An electric motor that’s ditched the rare earth materials

Political battles over rare earth materials — which are crucial for many energy components, like lighting, batteries and motors — have spawned efforts to create technologies free of these materials. A startup called HEVT (or Hybrid Electric Vehicle Technologies), which recently won the national Cleantech competition, has developed a rare earth-free electrical motor and is looking to deliver its technology to market first in electric bicycles.

The Chicago-based company has engineered a high-performance “switched reluctance motor” and says it has solved the noise and vibration problem that has crippled efforts in the past to commercialize it, according to Heidi Lubin, CEO of HEVT. The motor presents an alternative to conventional induction and magnet motors, which require rare earth elements that can be hard to secure.

The term “rare earth” is something of a misnomer because of many rare earth elements are actually abundant in the Earth’s crust. Seventeen elements are classified as rare earths, the USGS says. But these materials are less likely to become concentrated deposits like other common metals and are generally difficult to mine at a commercial scale, so they have largely come from only a handful of sources.

China provides an abundant and cheap supply of these rare earth materials partly because its production is a by-product of iron mining. In fact, China is the world’s largest producer of rare earth elements, and its past effort to impose restrictions on exports stirred an outcry from countries such as the U.S. and Japan. China eased the export restriction this past summer, but that move didn’t damper concerns about the country’s tight grip on the materials, which also are used for making wind turbines, LED lighting and other green tech products.

The U.S. Department of Energy has funded projects to develop materials and components that won’t need rare earth elements. HEVT is part of a team, led by the University of Texas at Dallas, to design a switch reluctance motor with nearly  $ 3 million from the DOE’s ARPA-E program. Rare earth mining and processing also can be environmentally unfriendly.

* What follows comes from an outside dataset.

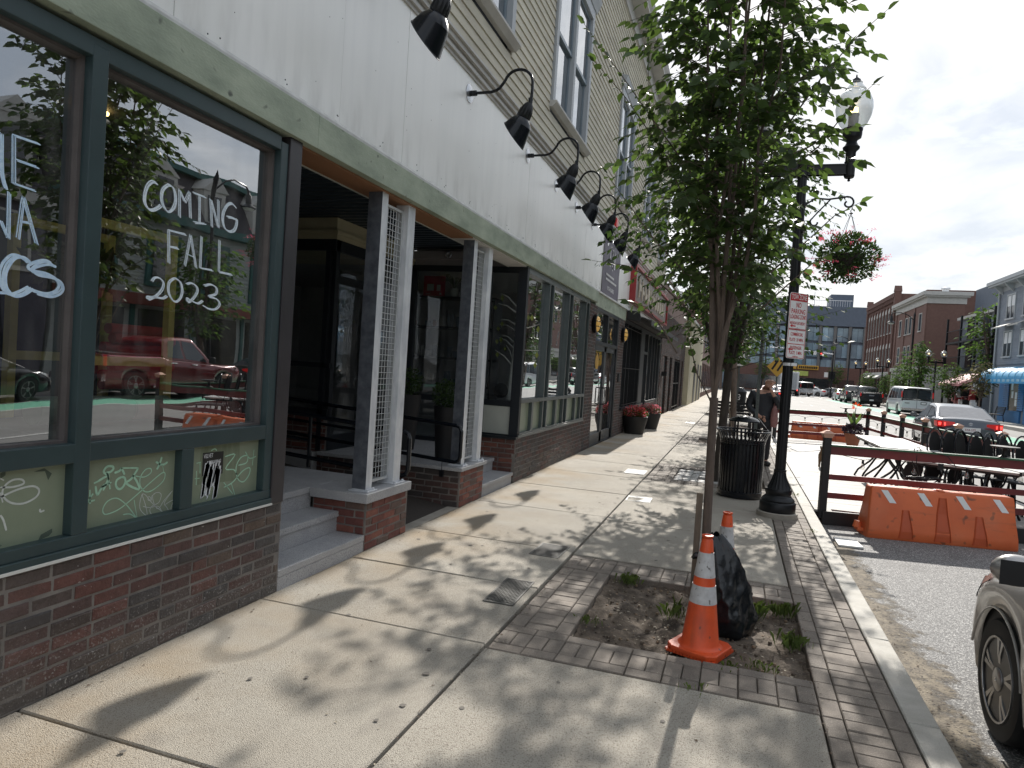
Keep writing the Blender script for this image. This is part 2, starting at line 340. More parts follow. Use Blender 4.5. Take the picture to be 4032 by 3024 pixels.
m_glass2 = glass('far glass', (.75,.8,.82), 1.05, .12)
m_glassup = glass('upper glass', (.55,.6,.63), .9, .10)
m_bark = mat('bark', (.15,.112,.088), .9, col2=(.085,.065,.053), ns=18, nd=6, bump=.8, bs=50, stretch=(1,1,.35))
m_barkd = mat('dark bark', (.06,.05,.042), .95, col2=(.03,.026,.022), ns=16, nd=6, bump=1, bs=40, stretch=(1,1,.25))
m_leaf = mat('leaf', (.056,.092,.027), .45, col2=(.038,.068,.020), ns=3, rnd=.5, island=True, trans=.42)
m_leaf2 = mat('dark leaf', (.038,.068,.019), .55, spec=.3, col2=(.028,.055,.016), ns=3, rnd=.35, island=True, trans=.34)
m_leaf3 = mat('far leaf', (.066,.118,.034), .8, col2=(.045,.085,.026), ns=2, rnd=.35, island=True, trans=.42, spec=.1)
m_leafo = mat('olive leaf', (.085,.082,.036), .75, spec=.15, col2=(.07,.07,.03), ns=2, rnd=.35, island=True, trans=.3)
m_grass = mat('grass', (.15,.20,.06), .7, spec=.2, col2=(.09,.13,.035), ns=9, rnd=.35, island=True, trans=.35)
m_orange = mat('cone orange', (.80,.105,.022), .5, col2=(.60,.075,.02), ns=7, nd=9, bump=.1, speck=(.16,.05,.03), ss=24, st=.68)
stain(m_orange, (.22,.06,.03), 60, -60, 9, .60, .76, 0, (1,1,.3))
m_refl = mat('cone band', (.60,.60,.60), .45, col2=(.45,.44,.43), ns=22, nd=8, speck=(.2,.19,.18), ss=35, st=.66)
m_barr = mat('barrier orange', (.70,.15,.045), .5, col2=(.58,.12,.038), ns=2.2, nd=9, bump=.06, speck=(.24,.075,.035), ss=9, st=.66)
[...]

HEVT was founded in 2005 within the Illinois Institute of Technology to target electric hybrids and plug-in electric cars and trucks. But that market is hard to crack. The pace of electric car adoption hasn’t taken off as quickly as some proponents would’ve liked to see, and some battery makers in particular have had trouble meeting their sales projections. So HEVT wants to tackle the more established electric bicycle market first.

“One of the reasons we like the electric bike market is because it’s a high-volume, high-churn market, so that we can reach scale quickly,” Lubin said.

Lubin says the startup has signed purchase orders and letters of intent from customers for up to 7,000 units of its electric motors, though she declined to disclose the customers’ names. HEVT, which will hire manufacturers to make its motors, is counting on these early customers to help it scale up production. Production will be critical for cutting costs and compete effectively with makers of magnet motors. Once the company hits the 10,000-unit goal, said Lubin, then it will be able to reduce its production costs significantly.

To crank up production, the company will need money. HEVT wants to raise a $ 5 million series A and hopes its newly minted title as the winner of the Cleantech Open will help its fundraising effort. The startup won $ 250,000 in the competition.

Switched reluctance motor is made up of a rotating disc inside a stationary disc. Each disc has poles that come in contact with each other in a way that allows the stationary disc to move the rotating disc and create mechanical energy.

The motor promises a high torque and a wider range of speed over conventional motors. But it also has been bedeviled by problems with noise and vibration, which led to a jerky motion, in the past. HEVT has since modified the physical design of the motor and developed software to help fix the problem.

Aside from the electric bike market, HEVT also wants to see its motors in appliances and industrial equipment, from heating and cooling systems to pumps for oil and gas operations.